Wir sehen bei Friederike Jokisch emanzipierte Landschaften, einzelne Tiere oder Pflanzen, die alle Entscheidungsgewalt über sich und ihre Zukunft für sich beanspruchen, die gar nicht zaghaft, sondern selbstverständlich selbstbestimmt entscheiden. Aus dem Zarten entsteht, so die Landschaft will oder so es so sein muss, ein Wirbelsturm oder ein Feuer oder eine Verdichtung von Eindrücken, Schauplätzen und Zeiten. Das Zarte schiebt, wie im Bild „Herbst“ – das durchaus als Verbindungsstück zu einer früheren, mehr auf Farben konzentrierten Schaffensphase der Künstlerin verstanden werden kann – langsam etwas von sich in die Unsichtbarkeit. Der Pavillon, dieser Beleg vergangener oder gegenwärtiger menschlicher Anwesenheit, verschwindet aus dem Bild, geht ein in den Farbgrund oder, auch das ist möglich, taucht gerade aus diesem auf, neben ihm scheint ein Wald zu wachsen oder seinerseits zu Fläche zu werden.

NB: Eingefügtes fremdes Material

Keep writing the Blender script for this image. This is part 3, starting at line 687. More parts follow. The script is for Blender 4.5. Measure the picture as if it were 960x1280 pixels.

Friederike Jokischs Interesse gilt nicht den Befindlichkeiten und Eskalationen. Sie schafft Schauplätze des Denkens. Sie komprimiert das Unterwegssein in Raum und Zeit in Gemälde hinein, von wo aus sich Raum und Zeit neu entfalten können. Eines wurde und wird hier kontinuierlich gegen ein anderes abgewogen und ist dabei von einer Malweise getragen, die auf den anhaltenden Austausch setzt, dieses Unterwegssein im besten Sinn.